Conservatives look to adopt new federal marijuana laws

Mar 6, 2014 | News

By Frank Boateng

Police will be allowed to issue tickets instead of criminally charging someone in possession of a small amount, 30 grams or less, of pot with the supposed policy change to the federal marijuana laws.

“Our government has previously said it is looking at the Canadian Association of Chiefs of Police’s proposal to have the flexibility to issues tickets for possession of small amounts of marijuana, rather than having to arrest and charge individuals,” said Paloma Aquilar, spokesperson for Peter Mackay.

Justice Minister Peter Mackay told reporters Wednesday, the change is under serious consideration and the Justice Department will look into presenting a draft bill, although the new policy would stop short of decriminalizing marijuana.

“Our government has been clear that, unlike Justin Trudeau and the Liberal Party of Canada, we have no intention of legalizing marijuana, which would normalize smoking marijuana as an everyday activity,” said Aquilar.

“We oppose the commercial production and sale of marijuana in Canadian neighbourhoods or making marijuana more accessible to our kids.”

Presently, under the Controlled Drugs and Substance Act, if you are convicted in possession of a small amount of marijuana, you can face up to five years in jail.
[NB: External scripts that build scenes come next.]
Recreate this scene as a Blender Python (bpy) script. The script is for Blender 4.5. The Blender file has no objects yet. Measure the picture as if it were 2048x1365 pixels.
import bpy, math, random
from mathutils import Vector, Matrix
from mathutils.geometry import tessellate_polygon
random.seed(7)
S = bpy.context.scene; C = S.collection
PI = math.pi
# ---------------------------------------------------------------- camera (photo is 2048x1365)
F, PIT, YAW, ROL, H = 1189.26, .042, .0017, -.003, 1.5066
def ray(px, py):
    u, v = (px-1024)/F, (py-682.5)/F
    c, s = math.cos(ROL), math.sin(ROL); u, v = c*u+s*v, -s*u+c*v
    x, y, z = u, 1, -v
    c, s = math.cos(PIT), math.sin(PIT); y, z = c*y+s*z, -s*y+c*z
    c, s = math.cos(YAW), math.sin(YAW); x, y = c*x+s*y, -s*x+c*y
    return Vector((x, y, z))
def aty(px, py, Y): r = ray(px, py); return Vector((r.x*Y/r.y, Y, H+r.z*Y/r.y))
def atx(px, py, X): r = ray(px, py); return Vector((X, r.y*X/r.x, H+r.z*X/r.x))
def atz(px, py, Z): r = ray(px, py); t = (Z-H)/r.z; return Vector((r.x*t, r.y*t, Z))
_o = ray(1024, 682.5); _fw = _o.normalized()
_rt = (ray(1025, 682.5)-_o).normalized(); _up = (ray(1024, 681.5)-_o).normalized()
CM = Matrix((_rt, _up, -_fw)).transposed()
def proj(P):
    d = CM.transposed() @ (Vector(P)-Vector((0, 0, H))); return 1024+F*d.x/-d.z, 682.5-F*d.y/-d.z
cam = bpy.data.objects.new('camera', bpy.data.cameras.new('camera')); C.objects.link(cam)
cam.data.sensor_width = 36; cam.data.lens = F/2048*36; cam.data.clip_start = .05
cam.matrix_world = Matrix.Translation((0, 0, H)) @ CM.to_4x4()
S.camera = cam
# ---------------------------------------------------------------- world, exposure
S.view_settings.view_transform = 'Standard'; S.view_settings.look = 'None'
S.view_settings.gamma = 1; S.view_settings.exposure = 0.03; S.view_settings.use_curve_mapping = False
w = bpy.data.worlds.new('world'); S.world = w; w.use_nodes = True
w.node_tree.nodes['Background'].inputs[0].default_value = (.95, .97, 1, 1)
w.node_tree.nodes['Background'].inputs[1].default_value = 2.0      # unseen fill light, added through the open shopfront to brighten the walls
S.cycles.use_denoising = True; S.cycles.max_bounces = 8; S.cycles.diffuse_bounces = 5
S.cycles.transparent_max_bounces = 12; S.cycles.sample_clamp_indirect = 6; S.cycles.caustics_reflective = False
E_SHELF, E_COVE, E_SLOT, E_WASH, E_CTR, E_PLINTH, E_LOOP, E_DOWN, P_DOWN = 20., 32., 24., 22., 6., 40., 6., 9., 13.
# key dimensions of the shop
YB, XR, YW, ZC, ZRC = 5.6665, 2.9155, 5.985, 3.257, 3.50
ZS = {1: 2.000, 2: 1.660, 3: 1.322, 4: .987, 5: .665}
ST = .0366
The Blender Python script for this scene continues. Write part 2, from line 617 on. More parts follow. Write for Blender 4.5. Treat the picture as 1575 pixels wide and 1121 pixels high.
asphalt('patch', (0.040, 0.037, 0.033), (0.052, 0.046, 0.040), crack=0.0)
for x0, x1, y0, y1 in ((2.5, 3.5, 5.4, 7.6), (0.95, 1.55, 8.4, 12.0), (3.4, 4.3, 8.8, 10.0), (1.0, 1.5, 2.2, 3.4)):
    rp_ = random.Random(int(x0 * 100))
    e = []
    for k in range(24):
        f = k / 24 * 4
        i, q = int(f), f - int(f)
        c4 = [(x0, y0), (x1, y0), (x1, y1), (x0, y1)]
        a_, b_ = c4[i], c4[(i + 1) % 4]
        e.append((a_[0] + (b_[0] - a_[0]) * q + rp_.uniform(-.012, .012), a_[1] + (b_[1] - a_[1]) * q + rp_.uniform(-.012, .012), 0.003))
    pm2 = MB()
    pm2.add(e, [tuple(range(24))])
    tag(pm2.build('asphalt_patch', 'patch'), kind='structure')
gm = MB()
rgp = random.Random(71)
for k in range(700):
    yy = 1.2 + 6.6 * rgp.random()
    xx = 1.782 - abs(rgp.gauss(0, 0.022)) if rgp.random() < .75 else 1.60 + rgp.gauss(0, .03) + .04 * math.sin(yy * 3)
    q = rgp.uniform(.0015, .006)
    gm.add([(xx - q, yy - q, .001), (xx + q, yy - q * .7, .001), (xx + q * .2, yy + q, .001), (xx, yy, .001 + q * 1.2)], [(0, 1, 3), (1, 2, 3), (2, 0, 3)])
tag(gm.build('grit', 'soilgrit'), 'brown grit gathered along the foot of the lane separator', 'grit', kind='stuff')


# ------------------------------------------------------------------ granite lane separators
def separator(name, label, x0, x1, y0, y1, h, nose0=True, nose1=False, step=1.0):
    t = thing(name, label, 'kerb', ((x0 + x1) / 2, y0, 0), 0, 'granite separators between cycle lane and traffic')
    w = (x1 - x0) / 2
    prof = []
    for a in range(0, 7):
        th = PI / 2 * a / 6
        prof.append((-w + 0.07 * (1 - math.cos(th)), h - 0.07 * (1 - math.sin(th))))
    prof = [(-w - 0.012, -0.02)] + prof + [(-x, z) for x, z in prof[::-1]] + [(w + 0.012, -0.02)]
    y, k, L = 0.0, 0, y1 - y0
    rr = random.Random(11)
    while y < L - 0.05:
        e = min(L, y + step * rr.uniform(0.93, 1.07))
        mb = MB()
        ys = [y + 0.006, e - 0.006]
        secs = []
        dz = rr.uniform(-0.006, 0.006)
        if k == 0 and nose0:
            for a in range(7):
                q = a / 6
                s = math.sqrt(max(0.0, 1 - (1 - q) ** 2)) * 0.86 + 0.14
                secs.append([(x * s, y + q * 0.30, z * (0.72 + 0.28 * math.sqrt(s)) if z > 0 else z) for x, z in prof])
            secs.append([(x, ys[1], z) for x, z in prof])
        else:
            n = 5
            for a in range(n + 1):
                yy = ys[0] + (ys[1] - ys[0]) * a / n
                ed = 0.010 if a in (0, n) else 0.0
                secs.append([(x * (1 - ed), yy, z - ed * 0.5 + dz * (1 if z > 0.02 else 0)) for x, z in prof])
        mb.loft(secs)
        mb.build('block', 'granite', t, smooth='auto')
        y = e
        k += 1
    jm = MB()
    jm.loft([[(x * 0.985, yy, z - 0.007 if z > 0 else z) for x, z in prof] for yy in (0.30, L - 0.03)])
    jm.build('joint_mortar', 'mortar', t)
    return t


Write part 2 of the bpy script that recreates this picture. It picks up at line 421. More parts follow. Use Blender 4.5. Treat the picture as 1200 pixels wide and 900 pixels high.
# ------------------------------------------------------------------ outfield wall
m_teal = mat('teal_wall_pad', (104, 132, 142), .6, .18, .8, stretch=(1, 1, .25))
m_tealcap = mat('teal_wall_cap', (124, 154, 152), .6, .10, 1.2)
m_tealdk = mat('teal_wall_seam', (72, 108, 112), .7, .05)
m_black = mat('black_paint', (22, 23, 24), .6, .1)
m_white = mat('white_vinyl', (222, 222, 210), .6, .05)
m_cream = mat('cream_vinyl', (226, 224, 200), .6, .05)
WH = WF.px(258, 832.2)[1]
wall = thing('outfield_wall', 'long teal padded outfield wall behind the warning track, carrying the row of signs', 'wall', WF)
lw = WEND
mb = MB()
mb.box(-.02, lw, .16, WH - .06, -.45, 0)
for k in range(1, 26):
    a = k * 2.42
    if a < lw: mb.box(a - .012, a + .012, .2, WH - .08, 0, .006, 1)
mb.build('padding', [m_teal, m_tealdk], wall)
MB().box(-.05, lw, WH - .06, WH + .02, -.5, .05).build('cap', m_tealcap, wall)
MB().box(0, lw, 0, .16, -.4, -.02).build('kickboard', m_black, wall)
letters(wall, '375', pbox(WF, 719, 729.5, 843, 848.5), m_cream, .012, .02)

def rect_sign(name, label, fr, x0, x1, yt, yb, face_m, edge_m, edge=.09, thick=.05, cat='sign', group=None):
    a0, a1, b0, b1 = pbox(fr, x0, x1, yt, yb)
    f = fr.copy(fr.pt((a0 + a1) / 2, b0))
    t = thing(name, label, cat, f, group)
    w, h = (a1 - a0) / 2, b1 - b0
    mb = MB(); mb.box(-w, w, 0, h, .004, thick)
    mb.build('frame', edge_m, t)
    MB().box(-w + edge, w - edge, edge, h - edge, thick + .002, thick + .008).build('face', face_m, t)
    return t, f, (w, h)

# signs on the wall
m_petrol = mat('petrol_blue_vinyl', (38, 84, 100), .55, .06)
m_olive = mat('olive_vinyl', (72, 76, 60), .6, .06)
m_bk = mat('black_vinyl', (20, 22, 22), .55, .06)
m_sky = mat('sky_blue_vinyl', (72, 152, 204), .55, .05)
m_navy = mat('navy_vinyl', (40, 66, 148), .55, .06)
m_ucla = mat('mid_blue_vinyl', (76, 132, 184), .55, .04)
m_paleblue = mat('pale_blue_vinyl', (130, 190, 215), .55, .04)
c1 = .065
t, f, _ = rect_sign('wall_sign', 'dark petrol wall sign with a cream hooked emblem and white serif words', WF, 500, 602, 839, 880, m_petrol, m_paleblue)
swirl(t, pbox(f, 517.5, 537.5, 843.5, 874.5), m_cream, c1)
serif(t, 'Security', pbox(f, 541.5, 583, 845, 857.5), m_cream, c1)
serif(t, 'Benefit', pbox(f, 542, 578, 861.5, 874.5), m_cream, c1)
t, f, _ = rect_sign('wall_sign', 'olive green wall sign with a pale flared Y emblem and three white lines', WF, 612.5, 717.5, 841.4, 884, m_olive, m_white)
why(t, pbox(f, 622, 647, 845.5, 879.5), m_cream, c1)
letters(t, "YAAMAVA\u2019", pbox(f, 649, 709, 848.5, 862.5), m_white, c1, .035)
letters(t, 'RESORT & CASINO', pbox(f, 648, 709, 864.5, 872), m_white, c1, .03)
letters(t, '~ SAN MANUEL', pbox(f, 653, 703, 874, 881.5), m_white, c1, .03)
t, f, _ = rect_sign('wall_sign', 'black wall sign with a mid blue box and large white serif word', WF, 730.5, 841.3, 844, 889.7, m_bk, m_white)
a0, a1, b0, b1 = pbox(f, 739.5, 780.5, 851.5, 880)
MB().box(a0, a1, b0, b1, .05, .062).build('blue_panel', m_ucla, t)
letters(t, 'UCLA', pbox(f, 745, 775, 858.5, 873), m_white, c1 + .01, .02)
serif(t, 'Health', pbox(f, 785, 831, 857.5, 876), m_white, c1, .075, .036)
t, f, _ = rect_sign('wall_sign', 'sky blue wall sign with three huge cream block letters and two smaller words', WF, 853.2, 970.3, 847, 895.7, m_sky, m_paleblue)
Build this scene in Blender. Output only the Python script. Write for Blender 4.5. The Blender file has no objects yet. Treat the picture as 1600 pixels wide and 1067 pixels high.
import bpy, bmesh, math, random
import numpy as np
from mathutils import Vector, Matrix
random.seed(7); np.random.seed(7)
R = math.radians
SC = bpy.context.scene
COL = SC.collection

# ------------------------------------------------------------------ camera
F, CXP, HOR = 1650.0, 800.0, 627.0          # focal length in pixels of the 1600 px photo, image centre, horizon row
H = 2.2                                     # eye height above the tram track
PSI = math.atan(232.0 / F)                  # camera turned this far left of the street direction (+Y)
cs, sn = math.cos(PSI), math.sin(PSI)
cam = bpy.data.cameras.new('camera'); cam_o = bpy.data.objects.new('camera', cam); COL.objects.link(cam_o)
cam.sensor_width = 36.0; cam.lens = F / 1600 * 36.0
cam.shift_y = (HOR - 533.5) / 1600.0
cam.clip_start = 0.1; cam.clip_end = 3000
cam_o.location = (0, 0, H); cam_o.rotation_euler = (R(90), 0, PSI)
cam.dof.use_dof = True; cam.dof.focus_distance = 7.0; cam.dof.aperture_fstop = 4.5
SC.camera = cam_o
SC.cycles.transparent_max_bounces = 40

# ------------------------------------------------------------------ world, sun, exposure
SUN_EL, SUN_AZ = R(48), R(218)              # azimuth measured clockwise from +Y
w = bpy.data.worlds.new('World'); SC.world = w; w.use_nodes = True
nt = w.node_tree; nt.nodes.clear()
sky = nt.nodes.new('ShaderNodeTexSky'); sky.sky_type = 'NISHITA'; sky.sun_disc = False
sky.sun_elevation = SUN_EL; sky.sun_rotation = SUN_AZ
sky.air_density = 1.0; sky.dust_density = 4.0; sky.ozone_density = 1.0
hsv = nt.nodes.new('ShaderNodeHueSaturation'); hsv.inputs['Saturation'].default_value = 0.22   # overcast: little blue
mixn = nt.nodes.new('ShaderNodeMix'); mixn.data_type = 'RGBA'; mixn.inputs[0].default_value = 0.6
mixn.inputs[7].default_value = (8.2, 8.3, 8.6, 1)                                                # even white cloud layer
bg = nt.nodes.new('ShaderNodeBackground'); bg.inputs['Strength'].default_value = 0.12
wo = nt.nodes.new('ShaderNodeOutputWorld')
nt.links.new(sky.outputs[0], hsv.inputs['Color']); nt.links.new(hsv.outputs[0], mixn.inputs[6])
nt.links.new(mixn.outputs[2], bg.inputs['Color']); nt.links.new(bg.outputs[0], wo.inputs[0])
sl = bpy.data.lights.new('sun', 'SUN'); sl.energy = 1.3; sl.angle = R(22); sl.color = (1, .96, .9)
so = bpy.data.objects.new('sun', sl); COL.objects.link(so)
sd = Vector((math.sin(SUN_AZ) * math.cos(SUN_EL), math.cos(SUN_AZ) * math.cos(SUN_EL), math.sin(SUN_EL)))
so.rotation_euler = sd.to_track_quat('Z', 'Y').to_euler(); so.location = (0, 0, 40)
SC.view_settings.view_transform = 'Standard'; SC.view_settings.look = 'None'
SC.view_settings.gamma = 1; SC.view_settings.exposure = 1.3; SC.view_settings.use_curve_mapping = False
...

For first time offenders, you may be subjected to a fine of $1,000 or six months behind bars.

With the probability of a change to the federal marijuana laws, issuing tickets instead of laying charges and locking up individuals will prove beneficial to the city, in terms of cutting court costs.

Students at Humber College’s north campus were welcoming to the option of being ticketed rather than facing jail time.


Though, intrigued by the supposed policy change, second year general arts and science student, Michael Thompson, 21, believes it is still risky to be in possession of marijuana, no matter the amount.


Other students were very vocal on the issue, stating that the focus needs to be put on deadlier drugs, such as cocaine and acid rather than recreational ones, such as marijuana.